As I reflected last night, bathed in the frantic, caressing glow of a blue moon and too much champagne, I realized that rather than thinking in terms of "tasks and goals," I can capitalize upon the New Year by thinking in terms of "attitudes and perspectives."  Adjusting, shifting, and refining my perspective at the beginning of 2010 will even enhance my ability to accomplish concrete objectives.  For instance, I intend to finish my first book by fall, an exploration of cyclical living and discussion of how and why such a lifestyle is vital to our ability to thrive.  With the workload outlined above, I often find myself stressed and anxious about how and when I will actually find time to write.  A nervous approach does nothing to help me tap into the fearlessness necessary to explore the topic, to share words and ideas and thoughts in full.  A harried energy distracts me from pursuing the experiences and people necessary to my continued development as a creator and an artist. 

Going further, to a more honest place, I will share that there are times I feel split into two as a result of stress and the demand that I perform and live in accordance with the strictures of modern society.  In constrained environments I can become defensive, overly aggressive, short.  I want to always be open, fierce but gentle, loving and light, courageous enough to follow my true path despite the doubts and scorn of others.  

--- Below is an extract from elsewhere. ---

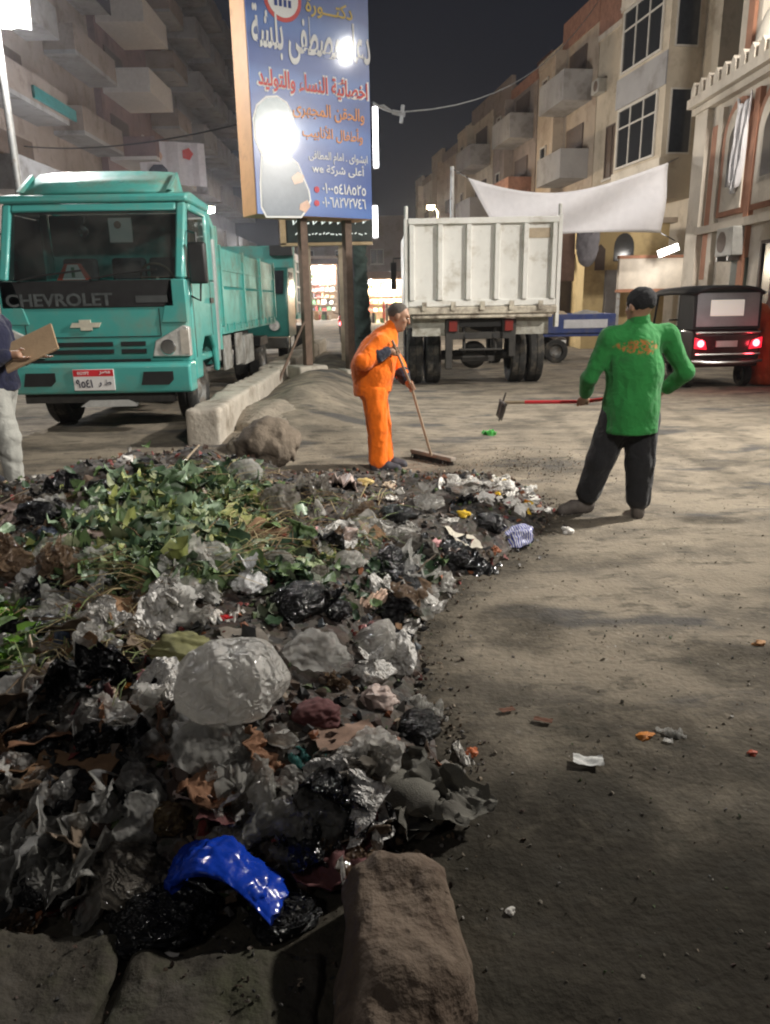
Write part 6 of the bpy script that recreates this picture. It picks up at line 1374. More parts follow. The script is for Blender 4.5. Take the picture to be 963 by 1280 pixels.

How to cling to that courage?  I am not entirely sure, but as an artist I believe that an image always helps.  I have shared before that posting pictures of an ideal can help me achieve it.  Then I encouraged all to "Visualize the creative self while you are filling your space with inspirational objects, sights, and sounds. On the bulletin board above the desk where I write, wedged in between soaring landscapes, I keep a picture of myself on the Copper River with no makeup, camping hair, a sunburn, and an absolutely happy smile. A similar picture of myself is propped behind the easel where I paint. That is the me I want to be – that is the portrait of a happy, creative woman. That ideal, my ideal, reminds me to harness the energy of that woman whenever I pick up a pen or a paintbrush. Putting up pictures of yourself is neither modest nor socially acceptable, but it can be inspiring, and that is what matters."  I remain convinced, and first resolve to have enough adventures to be able to say, a year from now, "there is the picture of what I became in 2010." 

Also, in no particular order, in 2010 I resolve to:

- trust - the strength of my foundation, myself, and Spirit
- cultivate faith - in myself, my God, my visions, and my path
- walk - free of fear, without hesitation, and with a laugh
- remain - inspired, creative, happy

I'll keep you posted as I work to sustain these resolutions.  In the meantime, Happy New Year!